A blank Si(111) wafer is placed in the UHV MBE system with a base pressure of $\sim1\times10^{-9} \textrm{Torr}$. The wafer is initially cleaned by substrate heating to 830°C followed by deposition of a Si buffer layer at substrate temperature, $T_{\textrm{s}}=750^\circ\textrm{C}$, (buffer thickness, $\theta_{\textrm{buffer}}\approx 600 $Å). The Si buffer layer is used to provide a new, atomically clean surface prior to the experiment. A clear $7\times 7$ diffraction pattern is typically obtained after thermal cleaning. Following cleaning, an Al mediator layer is deposited from an effusion cell source ($T_{\textrm{Al}}=1175^\circ\textrm{C}$) at room temperature for 20 minutes.

Once the deposition of an Al mediator begins, RHEED indicates the temporary existence of p/c-Al (Fig. 5.1b). A c-Al(111) mediator is observed (Fig. 5.1c) after Al deposition (cf. Fig. C.3). Next, the substrate is heated to $250^\circ\textrm{C}$ at $10^\circ\textrm{C}/\textrm{min}$, then to $350^\circ\textrm{C}$ at $14.5^\circ\textrm{C}/\textrm{min}$. Si was then deposited from an electron beam evaporator (9.5 keV high voltage, 0.1 A emission current) while keeping the sample at $T_{\textrm{s}}=350^\circ\textrm{C}$. After 7.5 minutes of Si deposition, another RHEED pattern is recorded to verify that the electron beam is incident at a location of Si deposition (absence of diffraction spots in Fig. 5.1d, cf. Fig. 5.1c). Once the substrate is cooled to room temperature, the initial c-Al(111) (Fig. 5.1c) recorded before Si deposition remains (Fig. 5.1e).

(b) (a) (c) (d) (e) Figure 5.1. RHEED Investigation of SMME Si(111). a) $7\times 7$ surface reconstruction indicating clean Si(111) surface after 600 Å Si buffer layer. b) Measured during initial stages of Al mediator deposition. The appearance of faint rings (arrows) indicate p-Al with c-Al(111), c) c-Al(111) after deposition (cf. Fig. C.3), d) disappearance of c-Al diffraction spots 5 minutes into Si deposition verify that the Si diffusors are being deposited at the RHEED beam spot location, and e) c-Al(111) remains after deposition of Si at $T_{\textrm{s}}=360^\circ\textrm{C}$. Note: The "$\times$" indicates the center diffraction spot. The sample holder geometry does not permit on-axis diffraction. The sample was slightly rotated off-axis to show the full diffraction features.

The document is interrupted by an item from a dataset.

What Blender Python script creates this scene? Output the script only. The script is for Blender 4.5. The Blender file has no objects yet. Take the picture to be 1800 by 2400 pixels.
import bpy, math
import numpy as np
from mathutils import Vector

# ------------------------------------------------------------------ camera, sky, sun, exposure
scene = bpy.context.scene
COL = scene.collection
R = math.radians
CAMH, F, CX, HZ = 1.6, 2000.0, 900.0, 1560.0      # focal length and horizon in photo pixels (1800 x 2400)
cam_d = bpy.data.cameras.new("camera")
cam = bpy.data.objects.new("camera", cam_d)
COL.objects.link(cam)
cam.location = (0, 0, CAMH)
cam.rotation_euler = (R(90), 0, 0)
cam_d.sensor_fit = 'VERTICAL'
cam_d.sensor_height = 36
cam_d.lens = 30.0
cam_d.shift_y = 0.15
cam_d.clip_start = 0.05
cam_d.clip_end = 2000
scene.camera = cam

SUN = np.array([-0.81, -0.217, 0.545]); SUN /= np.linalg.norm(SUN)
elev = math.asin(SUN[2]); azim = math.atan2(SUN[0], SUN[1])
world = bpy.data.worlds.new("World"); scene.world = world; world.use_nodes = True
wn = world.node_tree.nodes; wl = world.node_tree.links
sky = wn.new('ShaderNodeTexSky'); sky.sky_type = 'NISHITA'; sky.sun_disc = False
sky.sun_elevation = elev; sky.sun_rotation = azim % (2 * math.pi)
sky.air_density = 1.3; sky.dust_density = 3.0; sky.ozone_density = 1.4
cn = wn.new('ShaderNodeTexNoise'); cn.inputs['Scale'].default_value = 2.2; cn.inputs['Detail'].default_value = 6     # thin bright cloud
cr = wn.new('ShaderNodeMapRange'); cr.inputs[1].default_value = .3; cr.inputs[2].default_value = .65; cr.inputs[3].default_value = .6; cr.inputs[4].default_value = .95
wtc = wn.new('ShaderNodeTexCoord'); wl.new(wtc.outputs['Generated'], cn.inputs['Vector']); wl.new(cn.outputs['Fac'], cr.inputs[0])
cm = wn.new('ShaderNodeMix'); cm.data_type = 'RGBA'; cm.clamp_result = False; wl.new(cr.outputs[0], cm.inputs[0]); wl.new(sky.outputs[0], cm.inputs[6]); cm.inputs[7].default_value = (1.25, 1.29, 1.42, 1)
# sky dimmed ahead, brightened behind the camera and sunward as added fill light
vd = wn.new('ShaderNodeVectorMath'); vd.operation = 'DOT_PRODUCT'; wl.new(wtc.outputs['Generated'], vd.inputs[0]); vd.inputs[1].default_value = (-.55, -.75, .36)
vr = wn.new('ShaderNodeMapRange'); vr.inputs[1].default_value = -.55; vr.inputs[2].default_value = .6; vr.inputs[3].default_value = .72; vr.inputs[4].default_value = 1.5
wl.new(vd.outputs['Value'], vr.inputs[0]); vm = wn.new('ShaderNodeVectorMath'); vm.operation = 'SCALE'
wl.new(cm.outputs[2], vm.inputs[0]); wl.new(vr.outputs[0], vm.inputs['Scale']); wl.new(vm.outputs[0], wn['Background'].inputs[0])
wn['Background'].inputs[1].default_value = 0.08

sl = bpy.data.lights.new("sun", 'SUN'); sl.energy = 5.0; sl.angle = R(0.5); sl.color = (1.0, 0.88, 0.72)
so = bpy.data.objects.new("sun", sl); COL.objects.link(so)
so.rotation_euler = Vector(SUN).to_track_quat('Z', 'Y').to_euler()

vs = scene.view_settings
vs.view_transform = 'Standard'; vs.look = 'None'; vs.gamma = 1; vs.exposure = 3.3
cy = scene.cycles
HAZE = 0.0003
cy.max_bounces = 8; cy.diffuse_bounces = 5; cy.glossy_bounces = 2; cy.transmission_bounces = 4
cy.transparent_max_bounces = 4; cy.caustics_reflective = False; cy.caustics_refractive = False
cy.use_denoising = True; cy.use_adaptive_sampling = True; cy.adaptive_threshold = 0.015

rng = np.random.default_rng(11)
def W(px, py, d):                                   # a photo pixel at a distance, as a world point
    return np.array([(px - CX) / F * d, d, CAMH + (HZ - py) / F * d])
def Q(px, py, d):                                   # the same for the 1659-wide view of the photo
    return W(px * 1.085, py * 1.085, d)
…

RHEED analysis shows that Si atoms have diffused into the Al mediator. The Al mediator remains crystalline after the entire SMME process despite the temporary appearance of p-Al (Fig. 5.1b). The Al mediator film is initially smooth when deposited (Fig. 5.2a). This is anticipated by the vertical spikes in the RHEED pattern (Fig. 5.1c). After deposition, Si has diffused into the Al mediator, leaving behind a smooth Al surface (Fig. 5.2b), but slightly rougher than before Si deposition, as anticipated by the crystallinity measured by RHEED (Fig. 5.1e). An amorphous Si cap layer1 is deposited for 5 minutes ($\sim400 $Å).

SMME on Si(111) has been previously investigated.[1] Al(111) was shown to grow epitaxially at room temperature. In these investigations, Al(111) was also shown by RHEED to remain on the surface after Si diffusor deposition at $400^\circ\textrm{C}$.

(a) (b) Figure 5.2. SEM Micrographs of SMME Si(111). a) Substrate area with only Al mediator coverage. b) Substrate region of SMME region (Al mediator covering Si diffusor layer with an amorphous Si cap layer). Both regions are relatively smooth, indicating minimal damage done to the Al mediator, and no Al island formation.

References

• 1. An amorphous cap layer is deposited on several samples in an attempt to prevent ion milling of Al layers during the final stages of TEM sample preparation.